By taking on the cause of the oppressed and poor who formed 95 per cent of China's population, the Communist party guaranteed itself ultimate domination. The West failed to see the necessity for this vast popular upheaval and believed Chinese Communism was only a subversive branch of expansive world Communism ruled from the Kremlin. This misconception led Americans into unreasoning opposition, when the only reasonable solution was to come to terms with the Reds.

In the early years of its intervention, the United States supported the reactionary Nationalist regime in opposition to the Communist challenger. When this effort failed, the United States remained hostile for a generation to the victorious Communists. This led to one war, the threat of another war and a decades-long emphasis on the wrong enemy at a time the U.S. faced immense danger from the Soviet Union.

The American experience with China illustrates that nations ignore at their peril policies which run counter to their national interests. A nation need not love another nation to deal with it. A nation may despise another nation's ideology yet still gain what it seeks from that nation. The U.S. wisely applied this policy to the Soviet Union but did not to China.

Communist China, despite American repugnance for its beliefs, would have cooperated with the U.S., given the chance, in its primary aim in East Asia: keeping the peace. China desired the identical aims the United States espoused in this region. These included holding the Soviet Union at a distance, discouraging aggression and encouraging international trade. Red China never pursued expansive policies against other East Asian nations, despite much U.S. propaganda to the contrary.

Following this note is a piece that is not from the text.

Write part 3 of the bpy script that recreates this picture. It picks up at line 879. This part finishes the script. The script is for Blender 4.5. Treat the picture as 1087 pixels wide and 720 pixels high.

One of the most anti-Communist presidents in American history, Richard Nixon, realized that U.S.-induced exclusion of China from the United Nations and U.S. refusal to recognize the People's Republic were achieving little. He saw that China could be changed from the outside only by means of a great nuclear war that no sensible person was willing to pursue. In his visit to China, Nixon finally brought the U.S. to accept the Chinese revolution and at last to begin treating China as a nation among nations. The United States has followed this policy since.